Avec le style heurté, dur, sec et un peu cassé de la romancière, — du moins dans cet ouvrage — on a du mal à éprouver beaucoup de sympathie pour les personnages. Dans cette société post-apartheid, Nadine Gordimer a judicieusement placé quelques Noirs : comme Primrose la bonne au service des parents Bannerman qui paient l'école de son fils pour se donner bonne conscience, et Thepolo, collègue de Paul dans son travail d'évaluation des risques que les projets de développement infligeront à la nature.

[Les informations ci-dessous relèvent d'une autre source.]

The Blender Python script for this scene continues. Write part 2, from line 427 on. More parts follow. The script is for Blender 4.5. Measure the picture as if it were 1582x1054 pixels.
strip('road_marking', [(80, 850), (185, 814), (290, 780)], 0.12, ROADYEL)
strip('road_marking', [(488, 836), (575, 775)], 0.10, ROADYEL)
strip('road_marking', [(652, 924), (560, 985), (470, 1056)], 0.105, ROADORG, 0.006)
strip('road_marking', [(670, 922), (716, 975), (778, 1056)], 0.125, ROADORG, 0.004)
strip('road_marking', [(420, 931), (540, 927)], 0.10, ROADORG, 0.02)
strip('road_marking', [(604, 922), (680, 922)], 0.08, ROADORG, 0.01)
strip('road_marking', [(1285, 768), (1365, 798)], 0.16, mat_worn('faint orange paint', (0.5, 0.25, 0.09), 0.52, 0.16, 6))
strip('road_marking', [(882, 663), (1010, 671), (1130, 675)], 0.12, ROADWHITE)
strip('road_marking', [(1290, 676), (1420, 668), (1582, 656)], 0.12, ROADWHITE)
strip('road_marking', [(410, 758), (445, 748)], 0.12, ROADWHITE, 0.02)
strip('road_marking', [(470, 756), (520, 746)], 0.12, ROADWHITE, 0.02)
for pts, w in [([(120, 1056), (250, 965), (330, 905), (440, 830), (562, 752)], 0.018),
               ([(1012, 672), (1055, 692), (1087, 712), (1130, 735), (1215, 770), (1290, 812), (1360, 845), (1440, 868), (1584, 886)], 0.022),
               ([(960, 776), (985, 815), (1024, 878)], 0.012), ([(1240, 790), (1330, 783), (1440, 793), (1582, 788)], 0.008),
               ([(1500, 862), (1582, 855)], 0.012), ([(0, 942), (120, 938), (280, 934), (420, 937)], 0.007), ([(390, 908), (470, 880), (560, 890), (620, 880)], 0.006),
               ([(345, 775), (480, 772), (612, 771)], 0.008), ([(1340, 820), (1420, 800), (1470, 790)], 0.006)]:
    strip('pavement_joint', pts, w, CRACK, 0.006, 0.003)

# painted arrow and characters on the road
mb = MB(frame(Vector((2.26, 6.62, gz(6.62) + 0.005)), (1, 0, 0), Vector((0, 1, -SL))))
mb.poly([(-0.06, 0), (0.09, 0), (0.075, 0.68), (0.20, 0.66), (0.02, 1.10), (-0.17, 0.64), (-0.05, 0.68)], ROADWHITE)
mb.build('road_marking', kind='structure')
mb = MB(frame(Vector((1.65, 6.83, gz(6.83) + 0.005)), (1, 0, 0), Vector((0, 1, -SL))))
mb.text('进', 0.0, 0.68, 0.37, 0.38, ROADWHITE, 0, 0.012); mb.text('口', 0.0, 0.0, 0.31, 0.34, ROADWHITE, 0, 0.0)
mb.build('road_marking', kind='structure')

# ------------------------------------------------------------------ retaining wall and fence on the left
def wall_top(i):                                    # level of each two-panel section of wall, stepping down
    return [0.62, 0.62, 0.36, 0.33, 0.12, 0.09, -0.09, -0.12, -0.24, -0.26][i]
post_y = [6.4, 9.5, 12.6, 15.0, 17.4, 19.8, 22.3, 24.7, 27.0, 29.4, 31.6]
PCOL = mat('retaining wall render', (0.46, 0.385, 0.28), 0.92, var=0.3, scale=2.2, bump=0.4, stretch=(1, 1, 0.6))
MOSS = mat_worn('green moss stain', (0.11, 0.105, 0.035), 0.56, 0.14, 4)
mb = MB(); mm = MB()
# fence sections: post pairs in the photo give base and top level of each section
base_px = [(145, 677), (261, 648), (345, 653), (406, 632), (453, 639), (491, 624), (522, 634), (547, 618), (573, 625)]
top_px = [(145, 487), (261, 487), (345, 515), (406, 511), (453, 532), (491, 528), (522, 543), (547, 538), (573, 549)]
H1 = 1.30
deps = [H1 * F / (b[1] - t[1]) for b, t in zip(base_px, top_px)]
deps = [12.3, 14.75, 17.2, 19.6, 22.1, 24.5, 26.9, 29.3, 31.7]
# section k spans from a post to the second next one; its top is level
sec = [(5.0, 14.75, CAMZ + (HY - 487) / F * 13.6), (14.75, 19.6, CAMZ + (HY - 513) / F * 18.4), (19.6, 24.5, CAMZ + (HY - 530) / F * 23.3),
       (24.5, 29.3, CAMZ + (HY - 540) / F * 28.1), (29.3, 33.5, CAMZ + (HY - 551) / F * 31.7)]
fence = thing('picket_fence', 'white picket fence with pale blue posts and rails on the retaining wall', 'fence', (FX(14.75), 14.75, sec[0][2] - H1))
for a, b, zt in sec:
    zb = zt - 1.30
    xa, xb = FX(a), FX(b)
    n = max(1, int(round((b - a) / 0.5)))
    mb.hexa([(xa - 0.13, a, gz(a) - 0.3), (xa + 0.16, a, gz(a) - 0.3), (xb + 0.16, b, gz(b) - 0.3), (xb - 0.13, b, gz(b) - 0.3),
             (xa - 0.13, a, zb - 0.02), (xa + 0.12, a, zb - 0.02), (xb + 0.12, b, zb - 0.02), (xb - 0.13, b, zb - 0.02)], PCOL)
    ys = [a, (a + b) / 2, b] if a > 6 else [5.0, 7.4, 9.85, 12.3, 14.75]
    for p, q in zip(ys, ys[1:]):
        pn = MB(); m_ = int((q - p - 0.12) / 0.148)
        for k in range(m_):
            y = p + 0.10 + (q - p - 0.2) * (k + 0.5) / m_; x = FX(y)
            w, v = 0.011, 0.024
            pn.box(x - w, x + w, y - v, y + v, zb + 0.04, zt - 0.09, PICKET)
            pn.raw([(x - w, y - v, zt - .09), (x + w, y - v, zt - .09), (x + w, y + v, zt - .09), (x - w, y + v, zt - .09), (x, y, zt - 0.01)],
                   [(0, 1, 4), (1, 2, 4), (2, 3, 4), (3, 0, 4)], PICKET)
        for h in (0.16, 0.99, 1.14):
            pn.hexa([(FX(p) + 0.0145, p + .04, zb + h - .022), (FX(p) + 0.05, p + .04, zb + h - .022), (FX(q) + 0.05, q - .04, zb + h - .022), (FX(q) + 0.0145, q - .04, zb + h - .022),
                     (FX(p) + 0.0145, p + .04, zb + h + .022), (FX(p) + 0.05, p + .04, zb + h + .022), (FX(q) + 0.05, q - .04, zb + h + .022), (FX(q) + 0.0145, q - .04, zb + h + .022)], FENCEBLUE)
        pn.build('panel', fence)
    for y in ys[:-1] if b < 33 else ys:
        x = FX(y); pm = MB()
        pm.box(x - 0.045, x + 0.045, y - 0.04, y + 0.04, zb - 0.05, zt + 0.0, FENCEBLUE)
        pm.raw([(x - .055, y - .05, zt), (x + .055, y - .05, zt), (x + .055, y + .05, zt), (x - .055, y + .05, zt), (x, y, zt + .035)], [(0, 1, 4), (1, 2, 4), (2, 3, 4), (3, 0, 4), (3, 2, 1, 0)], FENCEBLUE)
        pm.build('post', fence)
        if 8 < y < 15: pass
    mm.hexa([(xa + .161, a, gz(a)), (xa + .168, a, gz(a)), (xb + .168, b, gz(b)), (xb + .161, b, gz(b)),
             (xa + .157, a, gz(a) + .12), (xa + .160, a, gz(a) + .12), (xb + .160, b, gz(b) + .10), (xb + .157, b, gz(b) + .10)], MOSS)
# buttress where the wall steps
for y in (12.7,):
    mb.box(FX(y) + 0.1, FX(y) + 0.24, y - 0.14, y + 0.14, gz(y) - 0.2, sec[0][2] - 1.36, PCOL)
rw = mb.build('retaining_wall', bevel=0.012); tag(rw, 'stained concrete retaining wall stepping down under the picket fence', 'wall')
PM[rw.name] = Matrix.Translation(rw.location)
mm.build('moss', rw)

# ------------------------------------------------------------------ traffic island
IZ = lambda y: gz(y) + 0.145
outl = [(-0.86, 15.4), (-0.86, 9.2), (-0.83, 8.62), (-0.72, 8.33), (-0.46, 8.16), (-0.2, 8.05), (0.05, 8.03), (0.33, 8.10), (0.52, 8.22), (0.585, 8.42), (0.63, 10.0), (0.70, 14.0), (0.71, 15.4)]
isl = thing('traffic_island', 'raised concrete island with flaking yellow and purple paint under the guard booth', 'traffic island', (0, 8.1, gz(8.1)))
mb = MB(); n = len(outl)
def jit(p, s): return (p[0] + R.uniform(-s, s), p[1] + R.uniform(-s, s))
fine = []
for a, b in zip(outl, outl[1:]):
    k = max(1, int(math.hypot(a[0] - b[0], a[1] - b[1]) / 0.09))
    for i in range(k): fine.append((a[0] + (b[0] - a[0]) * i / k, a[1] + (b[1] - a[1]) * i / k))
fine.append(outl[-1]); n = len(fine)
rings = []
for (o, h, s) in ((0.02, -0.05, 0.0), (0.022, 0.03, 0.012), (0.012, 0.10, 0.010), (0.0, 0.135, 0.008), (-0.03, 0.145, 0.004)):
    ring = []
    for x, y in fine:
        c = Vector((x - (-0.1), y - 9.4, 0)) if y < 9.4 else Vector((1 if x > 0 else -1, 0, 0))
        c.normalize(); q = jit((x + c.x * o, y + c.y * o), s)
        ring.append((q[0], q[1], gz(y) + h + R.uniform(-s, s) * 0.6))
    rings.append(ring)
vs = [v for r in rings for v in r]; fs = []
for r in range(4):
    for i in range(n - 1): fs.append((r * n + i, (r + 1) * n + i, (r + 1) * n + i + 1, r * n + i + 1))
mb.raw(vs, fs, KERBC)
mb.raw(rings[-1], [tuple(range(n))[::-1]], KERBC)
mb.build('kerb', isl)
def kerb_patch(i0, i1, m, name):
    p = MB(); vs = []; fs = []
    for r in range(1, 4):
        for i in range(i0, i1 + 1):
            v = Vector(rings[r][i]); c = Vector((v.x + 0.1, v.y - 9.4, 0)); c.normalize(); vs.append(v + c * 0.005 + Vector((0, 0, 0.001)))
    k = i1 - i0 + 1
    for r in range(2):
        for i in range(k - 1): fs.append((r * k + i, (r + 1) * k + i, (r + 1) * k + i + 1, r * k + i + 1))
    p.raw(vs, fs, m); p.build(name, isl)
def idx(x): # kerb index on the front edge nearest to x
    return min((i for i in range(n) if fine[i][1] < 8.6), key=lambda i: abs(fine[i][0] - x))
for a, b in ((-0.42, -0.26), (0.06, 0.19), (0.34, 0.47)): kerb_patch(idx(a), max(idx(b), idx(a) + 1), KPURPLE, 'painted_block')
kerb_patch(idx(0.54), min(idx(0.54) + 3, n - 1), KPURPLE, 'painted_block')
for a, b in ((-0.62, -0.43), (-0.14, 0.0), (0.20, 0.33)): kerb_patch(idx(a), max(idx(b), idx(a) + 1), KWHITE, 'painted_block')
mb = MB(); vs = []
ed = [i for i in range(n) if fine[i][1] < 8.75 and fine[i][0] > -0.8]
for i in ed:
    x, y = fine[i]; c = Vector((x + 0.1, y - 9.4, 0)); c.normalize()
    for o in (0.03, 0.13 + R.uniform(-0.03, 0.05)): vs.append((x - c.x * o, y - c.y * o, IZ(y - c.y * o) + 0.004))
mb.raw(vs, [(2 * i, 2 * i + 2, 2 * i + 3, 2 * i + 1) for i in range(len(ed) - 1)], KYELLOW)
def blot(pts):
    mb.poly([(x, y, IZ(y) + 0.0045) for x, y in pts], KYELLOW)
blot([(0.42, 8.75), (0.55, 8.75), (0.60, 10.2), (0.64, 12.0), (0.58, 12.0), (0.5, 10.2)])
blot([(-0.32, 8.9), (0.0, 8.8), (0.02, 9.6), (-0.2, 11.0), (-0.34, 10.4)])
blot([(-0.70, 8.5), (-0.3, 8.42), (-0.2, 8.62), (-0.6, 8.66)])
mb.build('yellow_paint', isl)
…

Faute de profondeur psychologique suffisante donnée aux personnages, on a comme l'impression de lire une BD sans images ou encore un projet de roman à thèse laissé inachevé. Mais à la fin ça se termine bien : Paul rentre chez lui, fait un enfant à Berenice, et sa mère désormais veuve adopte une petite fille noire séropositive. Sans oublier que le gouvernement renonce au nouveau réacteur, [puis en 2018 à toute énergie nucléaire faute de financement]. Ainsi le charbon reste-t-il l'énergie dominante avec 67 % du bilan énergétique tandis que l'électricité est d'origine thermique, tirée du charbon à 90 % (selon l'article Energie en Afrique du Sud de Wikipedia). Mais ce n'était apparemment pas cette dépendance au carbone qui faisait bouger Nadine Gordimer et ça ne l'empêchait pas de se présenter comme écologiste.
Maintenant que vous en savez assez sur ce roman qui se veut “bien-pensant” : lisez autre chose.
• Nadine Gordimer. Bouge-toi ! Traduit par G. et M. Lory. Grasset, 2007, 277 pages.